• What to do:
Can you write out all of the material below, word for word?

• Provided data:
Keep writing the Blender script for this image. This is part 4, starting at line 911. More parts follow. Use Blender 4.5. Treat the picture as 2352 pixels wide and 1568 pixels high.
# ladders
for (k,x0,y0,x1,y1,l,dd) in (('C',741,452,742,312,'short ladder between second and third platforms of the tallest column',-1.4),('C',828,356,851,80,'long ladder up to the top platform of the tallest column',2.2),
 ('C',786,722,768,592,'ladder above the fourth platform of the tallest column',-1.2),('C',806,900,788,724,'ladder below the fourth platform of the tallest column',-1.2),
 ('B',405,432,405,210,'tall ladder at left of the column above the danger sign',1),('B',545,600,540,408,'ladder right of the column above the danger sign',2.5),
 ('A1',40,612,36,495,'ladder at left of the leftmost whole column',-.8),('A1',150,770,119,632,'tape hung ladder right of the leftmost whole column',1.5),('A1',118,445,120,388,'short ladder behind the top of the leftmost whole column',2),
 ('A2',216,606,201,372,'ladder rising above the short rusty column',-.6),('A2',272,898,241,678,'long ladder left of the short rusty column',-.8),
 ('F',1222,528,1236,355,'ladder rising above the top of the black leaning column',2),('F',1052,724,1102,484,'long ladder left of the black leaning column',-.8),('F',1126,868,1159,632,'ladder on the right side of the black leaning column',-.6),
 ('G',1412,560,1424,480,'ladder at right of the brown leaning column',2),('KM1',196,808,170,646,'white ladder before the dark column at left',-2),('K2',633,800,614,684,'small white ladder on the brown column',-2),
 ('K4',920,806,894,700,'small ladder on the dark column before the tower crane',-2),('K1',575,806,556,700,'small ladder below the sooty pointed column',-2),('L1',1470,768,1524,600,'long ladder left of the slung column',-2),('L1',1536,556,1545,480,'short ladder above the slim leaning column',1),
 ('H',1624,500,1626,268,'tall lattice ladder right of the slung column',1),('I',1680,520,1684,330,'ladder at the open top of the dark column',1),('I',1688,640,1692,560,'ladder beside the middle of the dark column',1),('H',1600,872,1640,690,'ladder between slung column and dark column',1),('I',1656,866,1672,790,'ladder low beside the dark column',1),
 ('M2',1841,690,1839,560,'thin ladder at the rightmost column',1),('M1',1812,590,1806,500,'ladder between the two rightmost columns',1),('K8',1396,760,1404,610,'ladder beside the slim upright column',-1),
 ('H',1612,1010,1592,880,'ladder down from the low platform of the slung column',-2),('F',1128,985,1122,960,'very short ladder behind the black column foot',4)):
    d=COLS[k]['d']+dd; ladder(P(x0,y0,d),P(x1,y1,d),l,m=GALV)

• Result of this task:
Keep writing the Blender script for this image. This is part 4, starting at line 911. More parts follow. Use Blender 4.5. Treat the picture as 2352 pixels wide and 1568 pixels high.
# ladders
for (k,x0,y0,x1,y1,l,dd) in (('C',741,452,742,312,'short ladder between second and third platforms of the tallest column',-1.4),('C',828,356,851,80,'long ladder up to the top platform of the tallest column',2.2),
 ('C',786,722,768,592,'ladder above the fourth platform of the tallest column',-1.2),('C',806,900,788,724,'ladder below the fourth platform of the tallest column',-1.2),
 ('B',405,432,405,210,'tall ladder at left of the column above the danger sign',1),('B',545,600,540,408,'ladder right of the column above the danger sign',2.5),
 ('A1',40,612,36,495,'ladder at left of the leftmost whole column',-.8),('A1',150,770,119,632,'tape hung ladder right of the leftmost whole column',1.5),('A1',118,445,120,388,'short ladder behind the top of the leftmost whole column',2),
 ('A2',216,606,201,372,'ladder rising above the short rusty column',-.6),('A2',272,898,241,678,'long ladder left of the short rusty column',-.8),
 ('F',1222,528,1236,355,'ladder rising above the top of the black leaning column',2),('F',1052,724,1102,484,'long ladder left of the black leaning column',-.8),('F',1126,868,1159,632,'ladder on the right side of the black leaning column',-.6),
 ('G',1412,560,1424,480,'ladder at right of the brown leaning column',2),('KM1',196,808,170,646,'white ladder before the dark column at left',-2),('K2',633,800,614,684,'small white ladder on the brown column',-2),
 ('K4',920,806,894,700,'small ladder on the dark column before the tower crane',-2),('K1',575,806,556,700,'small ladder below the sooty pointed column',-2),('L1',1470,768,1524,600,'long ladder left of the slung column',-2),('L1',1536,556,1545,480,'short ladder above the slim leaning column',1),
 ('H',1624,500,1626,268,'tall lattice ladder right of the slung column',1),('I',1680,520,1684,330,'ladder at the open top of the dark column',1),('I',1688,640,1692,560,'ladder beside the middle of the dark column',1),('H',1600,872,1640,690,'ladder between slung column and dark column',1),('I',1656,866,1672,790,'ladder low beside the dark column',1),
 ('M2',1841,690,1839,560,'thin ladder at the rightmost column',1),('M1',1812,590,1806,500,'ladder between the two rightmost columns',1),('K8',1396,760,1404,610,'ladder beside the slim upright column',-1),
 ('H',1612,1010,1592,880,'ladder down from the low platform of the slung column',-2),('F',1128,985,1122,960,'very short ladder behind the black column foot',4)):
    d=COLS[k]['d']+dd; ladder(P(x0,y0,d),P(x1,y1,d),l,m=GALV)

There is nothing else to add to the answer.